The discrepancy came to light when the school board approved more than $37 million in “recurring vendor” purchase orders in July, including $200,000 for Manpower, exceeding the budget by $29,000. The district also paid money to LF Staffing for cleaning services, $99,000 so far this year.

Weisberg said EE&G, an “environmental services” company, is often on school campuses as well. Purchase orders show EE&G was hired for “microbial cleaning” of “black particulate” or “assumed mold,” with the district paying nearly $117,000 last school year and nearly $51,000 so far this year.

Physical Plant Director John Earman, for the last few years, has turned off school buildings’ air conditioning over the summer and at day’s end, Weisberg said. Moisture condenses in the warm buildings and mold grows, increasing the janitors’ daily mopping and the need for EE&G’s services, she said.

In addition, Earman reduced maintenance workers from four to one per school, and now janitors clean gutters, replace ceiling tiles and do other maintenance work, Weisberg said.
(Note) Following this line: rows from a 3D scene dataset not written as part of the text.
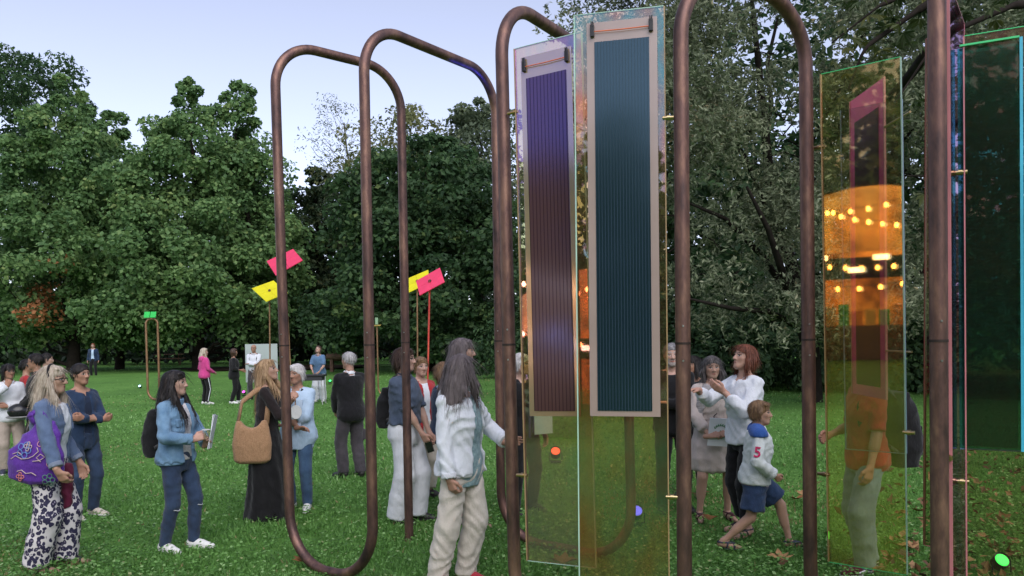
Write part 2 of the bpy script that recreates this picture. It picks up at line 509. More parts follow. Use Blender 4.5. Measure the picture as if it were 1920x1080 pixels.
b5 = bark('hornbeam_bark', (.022, .018, .015))
def rel(px, py, d): return W(px, py, d) - Vector((bx, by, 0))
mb.tube([Vector((0, 0, -.1)), rel(1520, 640, 19.5), rel(1500, 540, 19.3), rel(1450, 400, 19.2), rel(1430, 200, 19), rel(1410, 0, 19)], [.26, .2, .17, .13, .09, .05], 9, False)
for path, r in (([(1520, 640, 19.5), (1570, 480, 19), (1640, 330, 18.6), (1760, 180, 18)], .12), ([(1510, 600, 19.4), (1430, 480, 18.4), (1360, 410, 17.6), (1290, 380, 17)], .1),
                ([(1515, 620, 19.4), (1440, 585, 18), (1370, 578, 17), (1290, 560, 16.2)], .1), ([(1490, 520, 19.3), (1400, 300, 18.6), (1300, 150, 18.2)], .09),
                ([(1520, 640, 19.4), (1620, 560, 18.8), (1750, 500, 18.2), (1900, 470, 17.8)], .1), ([(1450, 400, 19.2), (1530, 250, 18.6), (1600, 120, 18)], .07), ([(1515, 660, 19.5), (1470, 520, 17.6), (1440, 430, 16.8), (1400, 350, 16.5)], .12)):
    pts = [rel(*p) for p in path]
    mb.tube(pts, [r * (1 - .75 * i / (len(pts) - 1)) for i in range(len(pts))], 7, False)
for q in range(70):
    s = rel(rs5.uniform(1250, 1900), rs5.uniform(30, 560), rs5.uniform(16.6, 19.2))
    limb(mb, s, s + Vector((rs5.normal() * .7, rs5.normal() * .3, rs5.uniform(-.5, .3))), .022, .006, rs5, .05, 4, 5)
mb.build('trunk', b5, t5, True)
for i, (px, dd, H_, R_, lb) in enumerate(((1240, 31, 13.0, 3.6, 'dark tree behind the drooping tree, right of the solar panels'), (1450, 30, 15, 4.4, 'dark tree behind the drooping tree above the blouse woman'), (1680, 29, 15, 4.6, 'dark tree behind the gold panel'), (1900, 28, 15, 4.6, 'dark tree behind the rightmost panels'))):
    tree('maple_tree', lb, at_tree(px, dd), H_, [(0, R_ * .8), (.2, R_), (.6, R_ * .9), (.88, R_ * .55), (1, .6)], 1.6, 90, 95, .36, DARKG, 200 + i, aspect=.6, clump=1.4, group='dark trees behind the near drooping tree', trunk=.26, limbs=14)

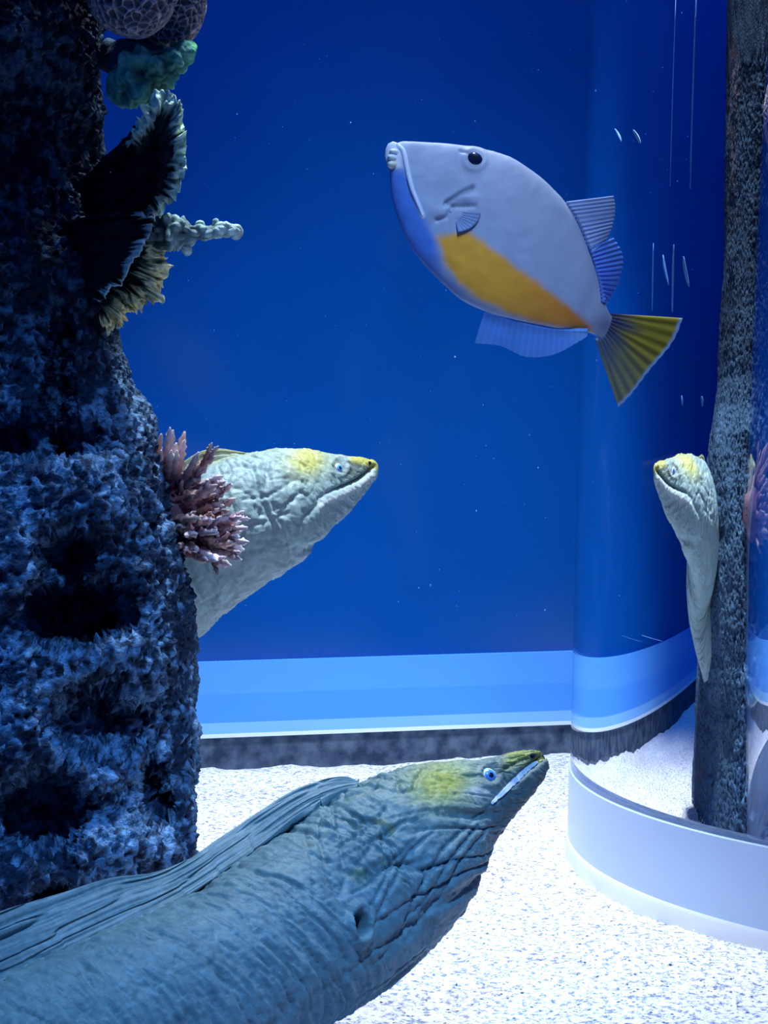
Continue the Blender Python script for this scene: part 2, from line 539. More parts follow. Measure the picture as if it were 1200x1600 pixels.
BORE = np.array([0.22, -0.96, 0.12])
def rock_surface(th, z):
    a = rock_edge(z) - RC[0]
    b = 0.90 * a
    P = np.stack([RC[0] + a * np.cos(th), RC[1] + b * np.sin(th), z], -1)
    N = np.stack([np.cos(th) / a, np.sin(th) / b, 0 * z], -1)
    N /= np.linalg.norm(N, axis=-1, keepdims=True)
    px = to_px(P)
    face = np.sum(N * (EYE - P), -1) / np.linalg.norm(EYE - P, axis=-1)
    edge = sstep(0.02, 0.30, face)
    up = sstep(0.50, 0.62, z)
    wx = px[..., 0] + 14 * fbm(P * 16, 2, 44)
    wy = px[..., 1] + 14 * fbm(P * 16 + 7, 2, 45)
    h = np.zeros_like(z)
    for x, y, rx, ry, s in ROCK_BUMPS:
        q = ((wx - x) / rx) ** 2 + ((wy - y) / ry) ** 2
        h = h + s * np.exp(-q ** (2.2 if s < 0 else 1.0))
    P = P + BORE * (h * edge)[..., None] + N * ((0.018 - 0.006 * up) * fbm(P * 9, 3, 40))[..., None]
    N = grid_normals(P, wrap=True)
    N *= np.where(np.sum(N * (P - np.array([RC[0], RC[1], 0]) * np.array([1, 1, 0]) - np.stack([0 * z, 0 * z, z], -1)), -1, keepdims=True) < 0, -1, 1)
    d = 0.009 * ridged(P * 32, 3, 50) * (1 - 0.4 * up)
    f1, f2 = worley(P * 62, 60)
    d = d - 0.0100 * (1 - sstep(0.0, 0.50, f1)) * (1 - 0.5 * up)
    g1, g2 = worley(P * 130, 70)
    d = d - 0.0070 * (1 - sstep(0.0, 0.55, g1)) + 0.0050 * fbm(P * 200, 2, 80)
    d = d * (1 - 0.55 * sstep(-0.15, 0.35, th))
    return P + N * d[..., None], N, d

def build_rock():
    root = empty('reef_rock', (RC[0], RC[1], 0))
    tag(root, 'tall dark porous reef rock column with hollows at the left edge', 'rock')
    th = np.concatenate([np.linspace(-2.75, -2.2, 30)[:-1], np.linspace(-2.2, 1.0, 760), np.linspace(1.0, 2 * math.pi - 2.75, 80)[1:-1]])
    z = np.concatenate([np.linspace(-0.03, 1.02, 680), np.linspace(1.02, 1.35, 40)[1:]])
    TH, Z = np.meshgrid(th, z, indexing='xy')
    P, N, h = rock_surface(TH, Z)
    n1 = fbm(P * 13, 3, 101)
    n2 = fbm(P * 110, 3, 111)
    n3 = fbm(P * 6 + 5, 2, 121)
    t = sstep(-0.15, 0.45, n1 * 0.45 + n2 * 1.0)
    sd = sstep(-0.15, 0.35, TH)
    t = t * (1 - sd) + sd * (0.30 + 0.25 * n1)
    c = (np.array([0.012, 0.026, 0.055])[None, None] * (1 - t[..., None]) + np.array([0.12, 0.23, 0.37]) * t[..., None])
    w = sstep(0.30, 0.55, n3) * sstep(-0.2, 0.3, n2)
    c = c * (1 - 0.6 * w[..., None]) + np.array([0.34, 0.20, 0.20]) * 0.6 * w[..., None]
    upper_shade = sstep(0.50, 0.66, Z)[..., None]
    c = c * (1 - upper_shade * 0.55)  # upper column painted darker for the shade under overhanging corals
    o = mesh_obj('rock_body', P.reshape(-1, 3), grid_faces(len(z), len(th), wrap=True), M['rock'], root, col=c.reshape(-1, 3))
    return root
build_rock()

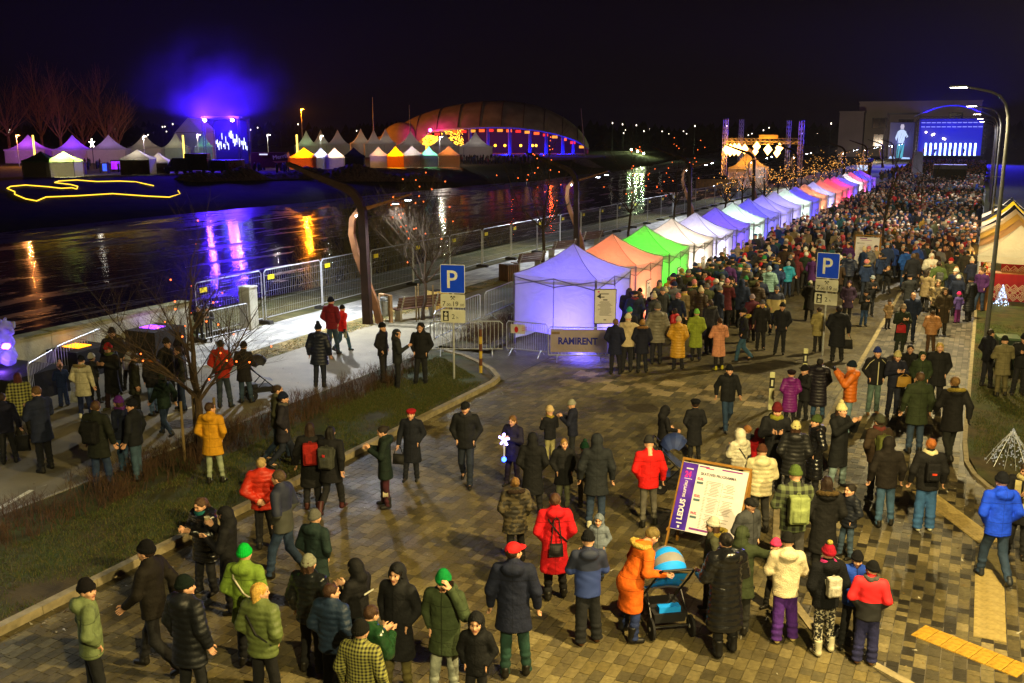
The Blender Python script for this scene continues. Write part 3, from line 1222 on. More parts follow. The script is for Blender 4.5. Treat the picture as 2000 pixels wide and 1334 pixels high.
# ---------------------------------------------------------------- paving built stone by stone near the viewer
PAL_W = [srgb(c) for c in ('#6e6548', '#59523a', '#464132', '#332f26', '#7b7050', '#27241e', '#63593c', '#504935')]
PAL_R = [srgb(c) for c in ('#6c6242', '#5d553c', '#4d4734', '#756b4a', '#585038', '#625838')]
TILE = M('paving_stone', src='attr', rough=.6, var=.25, scale=22, bump=.5, bscale=60, stain=.38, wet=.25)
TILE1 = M('paving_stone_single', src='object', rough=.6, var=.25, scale=22, bump=.5, bscale=60, stain=.38, wet=.25)
pave = bpy.data.objects['pavement']
road = bpy.data.objects['road']


def edge_x(y):
    """x of the kerb line between road and pavement at y."""
    pts = PAVE_EDGE
    for a, b_ in zip(pts, pts[1:]):
        if b_[1] <= y <= a[1]:
            return a[0] + (b_[0] - a[0]) * (a[1] - y) / (a[1] - b_[1])
    return 99 if y < 11.3 else -3.03


def right_x(y):
    return .02 if y > 23.5 else .02 + (23.5 - y) * .1 if y > 21.4 else 6.5 if y < 20.1 else .3 + (21.4 - y) * 1.5


rows_ = random.Random(5)
cand = []
for c in range(-21, 40):
    x = c * .165 + .03
    y = 11.3 + rows_.random() * .2
    while y < 31:
        ln = rows_.choice((.13, .17, .17, .25, .25, .33))
        xc, yc = x + .0825, y + ln / 2
        if edge_x(yc) + .16 < xc < right_x(yc) - .1:
            P = proj((xc, yc, 0))
            if -60 < P[0] < 2060 and P[1] < 1400:
                cand.append((P[1], xc, yc, .165, ln, rows_.choice(PAL_W), rows_.uniform(-.002, .003)))
        y += ln
road_c = []
for c in range(-75, 40):
    x = c * .165
    y = 6.6 + rows_.random() * .2
    while y < 28.5:
        ln = rows_.choice((.17, .25, .25, .33))
        xc, yc = x + .0825, y + ln / 2
        lim = edge_x(yc) - .16 if yc > 11.4 else 5.5
        if -12.0 < xc < lim:
            P = proj((xc, yc, 0))
            if -60 < P[0] < 2060 and P[1] < 1400:
                col = np.array(rows_.choice(PAL_R)) * (.8 + .4 * (.5 + .5 * math.sin(xc * .9 + 1.7 * math.sin(yc * .6)) * math.sin(yc * .7)))
                if 24.9 < yc < 26.7 and -10.5 < xc < -4.2 and (int(math.floor(xc / .66)) + int(math.floor((yc - 24.9) / .6))) % 2 == 0:
                    col = np.array(srgb('#a08f6a'))
                road_c.append((P[1], xc, yc, .165, ln, tuple(col), rows_.uniform(-.0015, .002)))
        y += ln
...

Grounds- keepers were cut from six to one and janitors now pick up trash and clean up grass and foliage clippings and ready grounds for games. Painters were cut from six to two, pushing still more work on janitors.

An in-house carpet crew used to clean carpets regularly until that staff was let go and the equipment was sold; now Stanley Steamer cleans once a year, she said, while janitors get blamed for the deteriorating appearance of carpets.

Although Fritz and Morrison assured board members the $40,000 spent on cleaning equipment and supplies is sufficient for janitors to do their jobs, Weisberg said they often buy their own cleaning supplies and that new cleansers provided by the district are ineffective. Head janitors used to be consulted about which supplies to buy, but not anymore.

“They bought vacuum cleaners that shut off every 15 minutes [to cool down]. Now it takes four vacuum cleaners to do the auditorium,” Weisberg said.

But most demoralizing, said Weisberg, is the questioning of janitors’ skills and work ethic. “We’re forced to take classes on how to vacuum or clean a bathroom when some of us have been doing this for 20 years or more.”

Morrison told the board there is no way the district could privatize janitors without them knowing it, because the union contract requires the district to give them a written notice of intent to privatize by Jan. 1. 

Fritz corrected Morrison. He said the district does issue notice to the union each year “that we have the right to subcontract – it’s routine.”